Se pensiamo, inoltre, che i due allestimenti sono stati realizzati nella chiesa della Graziella, cioè il vecchio teatro San Bartolomeo, all’epoca massimo teatro della città dove erano state rappresentate le prime delle più importanti opere di Pergolesi, allora questa operazione storico-filologica-operistica assume una valenza di gran lunga superiore a qualsiasi altra messa in scena del capolavoro pergolesiano.
Successivamente, il 4 novembre 1737, veniva inaugurato il teatro San Carlo che il lungimirante re Carlo III di Borbone, aveva fortemente voluto, sostituito dal vecchio, obsoleto e piccolo teatro San Bartolomeo, che non era più idoneo a rappresentare i fasti e gli onori di una città come Napoli che iniziava a diventare Capitale d’Europa.
Nel 1737 inoltre, l’architetto Angelo Carasale ottenne in dono dal sovrano Carlo III i ruderi del piccolo teatro appena abbattuto e in segno di gratitudine fece erigere una piccola chiesa dedicata alla Santa Maria delle Grazie, successivamente denominata “Graziella al Porto”.
I giovani cantanti che hanno reso possibile tale ambizioso progetto, hanno partecipato con dedizione e grande spirito di sacrificio, al “Laboratorio Opera 700” seguiti e istruiti dai maestri del calibro di Maria Grazia Schiavo e Filippo Morace, due grandi artisti di livello internazionale che hanno preparato con successo i cantanti qui di seguito citati.
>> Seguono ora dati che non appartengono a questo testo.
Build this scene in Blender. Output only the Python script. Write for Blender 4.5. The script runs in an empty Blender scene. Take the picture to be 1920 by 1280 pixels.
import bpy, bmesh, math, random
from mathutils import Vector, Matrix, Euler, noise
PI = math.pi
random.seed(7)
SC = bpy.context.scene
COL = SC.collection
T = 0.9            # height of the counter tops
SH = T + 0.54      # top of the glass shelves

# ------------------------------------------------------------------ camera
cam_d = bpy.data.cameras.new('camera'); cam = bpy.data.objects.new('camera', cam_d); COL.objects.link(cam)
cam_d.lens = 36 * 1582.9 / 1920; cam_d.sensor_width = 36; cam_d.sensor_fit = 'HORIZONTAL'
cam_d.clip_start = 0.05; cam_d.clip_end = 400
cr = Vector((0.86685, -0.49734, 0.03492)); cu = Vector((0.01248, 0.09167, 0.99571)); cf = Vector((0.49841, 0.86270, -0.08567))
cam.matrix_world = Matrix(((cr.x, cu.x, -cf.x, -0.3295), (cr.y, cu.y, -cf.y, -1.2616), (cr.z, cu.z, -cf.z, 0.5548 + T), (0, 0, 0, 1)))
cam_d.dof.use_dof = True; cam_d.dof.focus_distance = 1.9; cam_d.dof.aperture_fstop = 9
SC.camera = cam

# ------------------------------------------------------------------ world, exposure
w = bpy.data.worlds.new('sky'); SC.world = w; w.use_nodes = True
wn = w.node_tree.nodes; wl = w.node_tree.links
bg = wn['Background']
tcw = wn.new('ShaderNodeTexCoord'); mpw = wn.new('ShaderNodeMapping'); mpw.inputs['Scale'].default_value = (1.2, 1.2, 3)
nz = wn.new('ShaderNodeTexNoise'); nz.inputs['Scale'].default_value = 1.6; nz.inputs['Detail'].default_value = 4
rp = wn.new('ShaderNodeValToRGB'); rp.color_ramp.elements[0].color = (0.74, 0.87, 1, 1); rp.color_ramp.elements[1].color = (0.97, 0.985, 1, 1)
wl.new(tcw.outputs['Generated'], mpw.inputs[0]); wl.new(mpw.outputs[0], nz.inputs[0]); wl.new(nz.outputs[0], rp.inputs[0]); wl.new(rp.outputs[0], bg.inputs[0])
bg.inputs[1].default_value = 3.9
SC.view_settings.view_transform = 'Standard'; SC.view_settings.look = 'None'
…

Rosita Rendine e Maria Cenname (Serpina), Nicola Ciancio e Jaime Edoardo Pialli (Uberto), Chiara Marani (Zerbine), Maurizio Bove (Vespone/Pandolphe), Chiara La Porta (Vancardella), Edoardo Fearrari (Policarlo), Maurizio Paoloantonio (Pulcinella), Elena Renda(Pinpinella).
La regia è stata curata da Tonia Barone e le coreografie da Massimiliano Scaradacchi. Le scene sono state realizzate da Laura Lisanti. Le musiche eseguite dalla piccola e brava orchestra composta dai musicisti del “Concertus Giuseppe Sigismondo” diretta naturalmente da Dario Ascoli.